4. Ive never liked isolating the speaker by allowing damping and floating so any energy from the driver is lost pushing the speaker back successfully and a lot of these expensive speaker stands are expensive jewellery a lot of the time. EXPERIMENT ! You can find a spike increases or decreases the sound transmission - could be good , could be bad, etc, etc. The expensive 'isolating' science solution may well have provided a solution to one facet, but was that a problem, did it actually solve it and does it sound better for it !!!

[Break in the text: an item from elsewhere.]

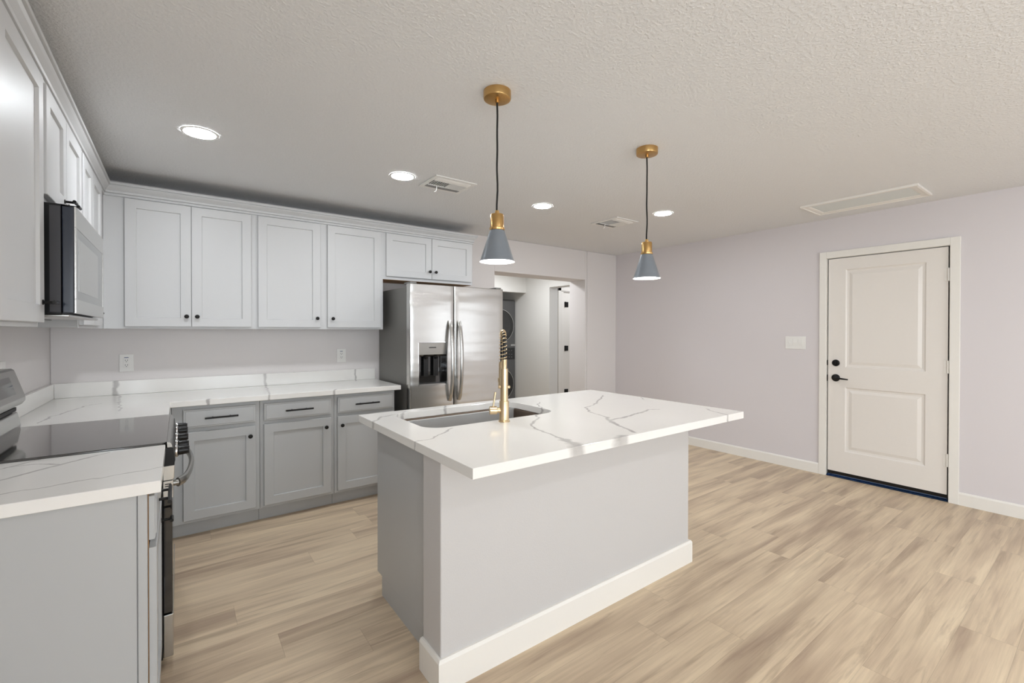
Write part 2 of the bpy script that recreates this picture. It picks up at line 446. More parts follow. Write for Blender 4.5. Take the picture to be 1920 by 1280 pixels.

5. The idea that you want your room not to behave like a room is mistaken , Floyde Toole's research has discussed this for years. It's removing the problem areas and not the room that you want to do. Getting decay times right, dealing with diffusion and absorption and listening to how things sound, speaker position, seating position etc, etc is the answer
6. There are preferences as well, my view on this which might be wrong ! Is we rarely listen to live music and complain about the sound, unless there is a fundamental error of-course . Live is live and it usually sounds great, it's how far short your home system falls and what we are sensitive too that dictates preferences. For me if the energy drive and dynamics are reduced I'm already turned off and no amount of resolution, 'detail' and imaging will compensate. For others the compromise will be different etc
Great post!

Welcome to the forum, I am sure you will enjoy it.